== DATA BLOCK

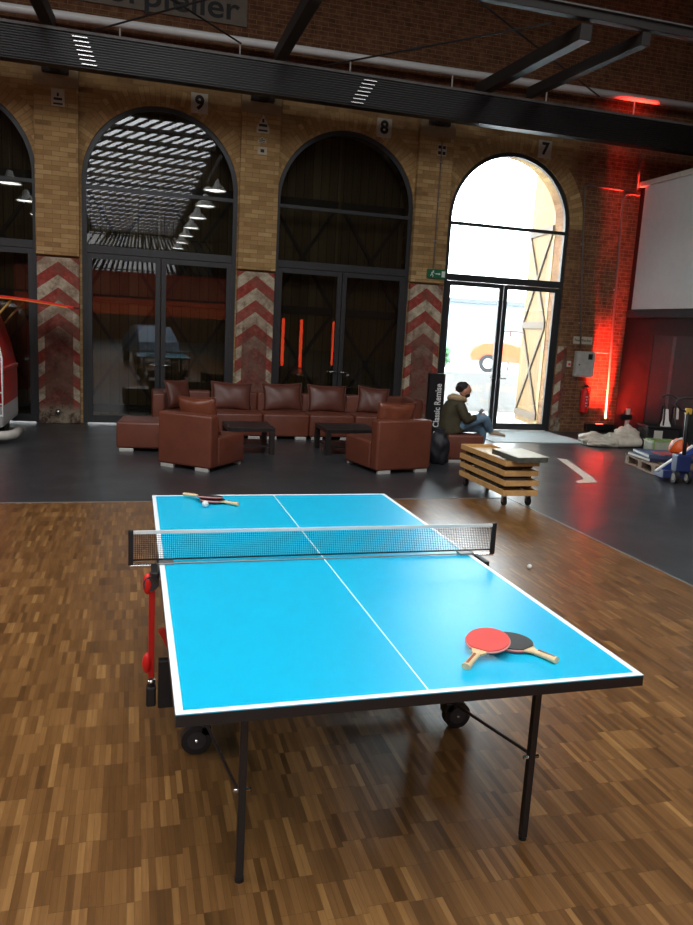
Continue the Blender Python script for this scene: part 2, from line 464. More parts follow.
for i in range(22): mb.cyl((-6.2 + i * .56, -45.5, 4.0), (-0.2 + (i - 11) * .25, -45.5, 9.0), .10, 6); mb.cyl((-6.2 + i * .56, -45.4, 9.0), (-.2 + (i - 11) * 1.0, -45.4, 4.0), .07, 6)
for i in range(6): mb.b2((-6.3, -45.6, 4.0 + i * .95), (5.9, -45.5, 4.1 + i * .95))
struct(mb, 'trim_22', M_tie)

for n_, (xa, xb, ya, yb) in enumerate(((5.0, 8.0, -4.5, 3.5), (-11.5, -8.5, -4, 5))):  # panes added above the side fill lamps, not known roof windows
    mb = MB(); mb.b2((xa, ya, ZT - .03), (xb, yb, ZT)); struct(mb, 'window_%d' % (3 + n_), M_offwhite)

# black partition on the right with the screen
PX = 8.97
M_part = pm('charcoal_partition_paint', S(27, 27, 29), 0.55, var=.08)
struct(MB().b2((PX, 2.0, 0), (PX + .25, YW, 5.06)), 'wall_right', M_part)
mb = MB(); mb.b2((PX - .03, 6.4, 2.06), (PX, 9.52, 2.14)); mb.b2((PX - .03, 9.42, 0), (PX, 9.52, 2.06)); mb.b2((PX - .03, 6.4, 0), (PX, 6.5, 2.06))
d = struct(mb, 'door_5', pm('black_door_frame', S(24, 24, 25), .45))
MB().b2((PX - .015, 6.5, 0.01), (PX, 9.42, 2.06)).build('door_leaf', pm('charcoal_door_leaf', S(54, 56, 57), .5), d)
MB().b2((PX - .025, 8.78, 0.02), (PX - .015, 8.86, 2.05)).build('cover_strip', pm('mid_grey_strip', S(88, 90, 90), .5), d)
struct(MB().b2((PX - .10, 5.0, 2.40), (PX, 10.25, 2.54), .01), 'trim_21', M_steel)
s = thing('projection_screen', 'large pale grey projection screen on the black partition at the right', 'screen', (PX - .07, 7.6, 2.56))
MB().b2((-.012, -2.6, .0), (.012, 2.55, 2.40)).build('screen_fabric', pm('screen_fabric', S(206, 208, 206), .8, var=.03), s)
MB().b2((-.05, -2.75, 2.40), (.05, 2.70, 2.50), .008).build('top_casing', M_offwhite, s)
MB().cyl((0, -2.6, -.005), (0, 2.55, -.005), .016).build('bottom_bar', M_black, s)

# ------------------------------------------------------------------ arched glazed doors
YF0, YF1 = 10.43, 10.50
def arch_ring(mb, xc, r1, r2, y0, y1, n=40):
    for i in range(n):
        a, b = PI * i / n, PI * (i + 1) / n
        P = lambda t, r, y: (xc - r * math.cos(t), y, SPR + r * math.sin(t))
        mb.quad([P(a, r1, y0), P(b, r1, y0), P(b, r2, y0), P(a, r2, y0)])
        mb.quad([P(a, r1, y1), P(b, r1, y1), P(b, r2, y1), P(a, r2, y1)])
        mb.quad([P(a, r1, y0), P(b, r1, y0), P(b, r1, y1), P(a, r1, y1)])
        mb.quad([P(a, r2, y0), P(b, r2, y0), P(b, r2, y1), P(a, r2, y1)])
def glazed_door(idx, xc):
    mb = MB(); J = .075
    arch_ring(mb, xc, RAD - J, RAD, YF0, YF1)
    for sgn in (-1, 1):
        mb.b2((xc + sgn * (RAD - J), YF0, 0), (xc + sgn * RAD, YF1, SPR))
    mb.b2((xc - RAD + J, YF0 - .01, 2.89), (xc + RAD - J, YF1, 3.02), .006)
    mb.b2((xc - RAD + J, YF0, 3.925), (xc + RAD - J, YF1, 3.985))
    d = struct(mb, 'door_%d' % idx, M_frame, fix=True)
    for sgn in (-1, 1):
        x0, x1 = sorted((xc + sgn * .006, xc + sgn * (RAD - J)))
        m = MB(); z0, z1 = .01, 2.885; w = .085
        m.b2((x0, YF0, z0), (x0 + w, YF1 - .01, z1), .005); m.b2((x1 - w, YF0, z0), (x1, YF1 - .01, z1), .005)
        m.b2((x0 + w, YF0, z1 - w), (x1 - w, YF1 - .01, z1)); m.b2((x0 + w, YF0, z0), (x1 - w, YF1 - .01, z0 + .13))
        lf = m.build('leaf_frame', M_frame, d)
        MB().b2((x0 + w - .005, 10.462, z0 + .125), (x1 - w + .005, 10.468, z1 - w + .005)).build('glass_pane', M_glass, lf)
        h = MB(); hx = xc + sgn * .05
        h.cyl((hx, YF0, 1.05), (hx, YF0 - .06, 1.05), .011); h.tube([(hx, YF0 - .055, 1.05), (hx + sgn * .04, YF0 - .06, 1.05), (hx + sgn * .13, YF0 - .06, 1.05)], .010)
        h.build('lever_handle', M_chrome, lf, smooth=True)
    MB().b2((xc - RAD + J - .005, 10.462, 3.015), (xc + RAD - J + .005, 10.468, 3.93)).build('glass_pane', M_glass, d)
    m = MB(); n = 40; rg = RAD - J + .004
    prof = [(xc - rg, 3.98)] + [(xc - rg * math.cos(PI * i / n), SPR + rg * math.sin(PI * i / n)) for i in range(n + 1)] + [(xc + rg, 3.98)]
    m.prism([(x, z) for x, z in prof], .006, Matrix.Translation((0, 10.468, 0)) @ Matrix.Rotation(PI / 2, 4, 'X'))
    m.build('glass_pane', M_glass, d)
    return d
for i, (xc, num) in enumerate(doors): glazed_door(i + 1, xc)

# timber barn doors in the outer face of the wall (shut behind three arches, one leaf folded back at the fourth)
M_brace = pm('grey_weathered_brace', S(84, 70, 56), .7)
def barn_leaf(name, sgn, label=None):
    """sgn -1: hinge at local x=0, leaf runs to -x;  planks in the xz plane, braces on the -y face"""
    RR = RAD + .05; W = RR; n = 20
    pts = [(0, 0.03), (sgn * W, 0.03)]
    arc = []
    for i in range(n + 1):
        x = W * (1 - i / n)              # distance from hinge
        z = SPR + math.sqrt(max(0, RR ** 2 - (RR - x) ** 2))
        arc.append((sgn * x, z))
    poly = pts + arc
    r = thing(name, label or 'x', 'door') if label else None
    m = MB(); m.prism(poly, .045, Matrix.Translation((0, .045, 0)) @ Matrix.Rotation(PI / 2, 4, 'X'))
    pl = m.build('planks', M_barn, r)
    b = MB()
    for z in (.22, 2.16, 4.12): b.b2((sgn * .04, -.035, z - .07), (sgn * (W - .03), 0.0, z + .07), .004)
    for z0, z1 in ((.29, 2.09), (2.23, 4.05)):
        for q in (0, 1):
            a = Vector((sgn * .07, -.0175, z0 if q else z1)); c = Vector((sgn * (W - .07), -.0175, z1 if q else z0))
            dd = c - a; ang = math.atan2(dd.z, dd.x)
            b.box((0, 0, 0), (dd.length, .03 + .004 * q, .06), 0, Matrix.Translation((a + c) / 2) @ Matrix.Rotation(-ang, 4, 'Y'))
    br = b.build('brace', M_brace, r or pl)
    return r or pl
names = ['left of the painted pillar', 'under number 9', 'under number 8']
for i, (xc, num) in enumerate(doors[:3]):
    for sgn in (-1, 1):
        o = barn_leaf('door_%d' % (6 + i * 2 + (sgn > 0)), -sgn)
        o.location = (xc + sgn * (RAD + .05), YO + .002, 0); o['kind'] = 'structure'
op = barn_leaf('barn_door', -1, 'open honey coloured plank barn door leaf with crossed braces outside arch 7')
op.location = (doors[3][0] + RAD + .0, YO + .03, 0); op.rotation_euler = (0, 0, R(-98))

# ------------------------------------------------------------------ outside the open arch
struct(MB().b2((-30, YO, -.25), (80, 80, 0.0)), 'ground', pm('pale_concrete_yard', S(176, 178, 178), .9, var=.06, vs=.5))
b = thing('building', 'long pale grey flat roofed building across the yard', 'building', (24, 48, 0))
MB().b2((-24, 0, 0), (30, 10, 4.25)).build('wall', pm('pale_cladding', S(116, 126, 132), .7, var=.04, vs=.3), b)
MB().b2((-24.2, -.3, 4.25), (30.2, 10.2, 4.55)).build('roof_edge', pm('grey_roof_edge', S(70, 74, 78), .6), b)
w = thing('yard_sign', 'low white lettered sign wall in the yard outside arch 7', 'sign', (7.4, 13.9, 0))
MB().b2((-.9, 0, 0), (1.35, .12, .98), .01).build('panel', pm('pale_grey_sign_panel', S(168, 174, 178), .6, var=.02), w)
text_mesh('lettering', 'Classic Remise', .30, M_offwhite, w, (.22, -.003, .60), ext=.002, bold=.004)
text_mesh('lettering', 'Berlin', .17, M_offwhite, w, (.3, -.003, .27), ext=.002)

def make_car(name, label, loc, rz, col, k=1.0):
    c = thing(name, label, 'car', loc, rz); c.scale = (k, k, k)
    paint = pm('car_paint_' + name, col, .25, coat=.5, var=.03)
    prof = [(-2.0, .45), (-2.08, .75), (-1.98, 1.0), (-1.6, 1.17), (-1.1, 1.22), (-.75, 1.24), (-.35, 1.54), (.2, 1.6), (.9, 1.55), (1.45, 1.25), (1.9, .95), (2.02, .6), (1.95, .42)]
    rings = []
    for yy, k in ((-.82, .93), (-.78, 1.0), (0, 1.03), (.78, 1.0), (.82, .93)):
        rings.append([(x * (0.97 if abs(yy) > .8 else 1), yy * (1 - max(0, z - 1.0) * .28), .42 + (z - .42) * k) for x, z in prof])
    MB().loft(rings).build('body', paint, c, smooth=False)
    for sx in (-1.3, 1.25):
        for sy in (-1, 1):
            m = MB(); m.cyl((sx, sy * .66, .36), (sx, sy * .84, .36), .36, 24); wl = m.build('wheel', M_black, c)
            MB().cyl((sx, sy * .835, .36), (sx, sy * .855, .36), .2, 20).build('hub_cap', M_chrome, wl)
    for sy in (-1, 1):
        MB().prism([(-.62, 1.20), (-.32, 1.46), (.25, 1.50), (.25, 1.16)], .02, Matrix.Translation((0, sy * .76 + .01, 0)) @ Matrix.Rotation(PI / 2, 4, 'X')).build('window', pm('car_glass', S(120, 140, 150), .1), c)
        MB().prism([(.32, 1.12), (.32, 1.46), (.85, 1.43), (1.2, 1.14)], .02, Matrix.Translation((0, sy * .76 + .01, 0)) @ Matrix.Rotation(PI / 2, 4, 'X')).build('window', pm('car_glass', S(120, 140, 150), .1), c)
        for sx in (-1.98, 1.94):
            MB().ball((sx, sy * .55, .72), .09, 2, (.5, 1, 1)).build('light', M_white, c, smooth=True)
    for sx in (-2.06, 2.03): MB().b2((sx - .05, -.8, .42), (sx + .05, .8, .54), .03).build('bumper', M_chrome, c)
    return c
make_car('vintage_car', 'orange vintage car parked in the yard behind the white sign', (19.45, 33.75, 0), R(-28), S(168, 76, 46), 1.35)
rk = thing('roll_frame', 'dark open canopy frame standing behind the orange car', 'frame', (20.0, 36.4, 0))
m = MB()
for x in (-.75, .05, .8): m.cyl((x, 0, 0), (x, 0, 2.25), .05, 8)
MB().tube([(-.8, 0, 2.1), (-.3, 0, 2.27), (.4, 0, 2.3), (.95, 0, 2.2)], .05).build('top_rail', pm('rust_red_steel', S(80, 46, 40), .5), rk, smooth=True)
m.build('post', pm('rust_red_steel', S(80, 46, 40), .5), rk)
hd = thing('hedge', 'clipped green hedge at far left of the yard', 'hedge', (16.0, 38, 0))
m = MB(); rn = random.Random(3)
for i in range(260): m.ball((rn.uniform(-2.2, 1.0), rn.uniform(-.35, .35), rn.uniform(.15, 1.15)), rn.uniform(.1, .2), 1)
m.build('leaves', pm('hedge_leaf_green', S(62, 96, 64), .8, var=.3), hd)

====

### WRITTEN PROBLEM
Write out again exactly the lines from the start of the data above through the line containing "struct(mb, 'trim_22', M_tie)", inclusive, excluding any pictures.

### RESULT OF THE EXERCISE
Continue the Blender Python script for this scene: part 2, from line 464. More parts follow.
for i in range(22): mb.cyl((-6.2 + i * .56, -45.5, 4.0), (-0.2 + (i - 11) * .25, -45.5, 9.0), .10, 6); mb.cyl((-6.2 + i * .56, -45.4, 9.0), (-.2 + (i - 11) * 1.0, -45.4, 4.0), .07, 6)
for i in range(6): mb.b2((-6.3, -45.6, 4.0 + i * .95), (5.9, -45.5, 4.1 + i * .95))
struct(mb, 'trim_22', M_tie)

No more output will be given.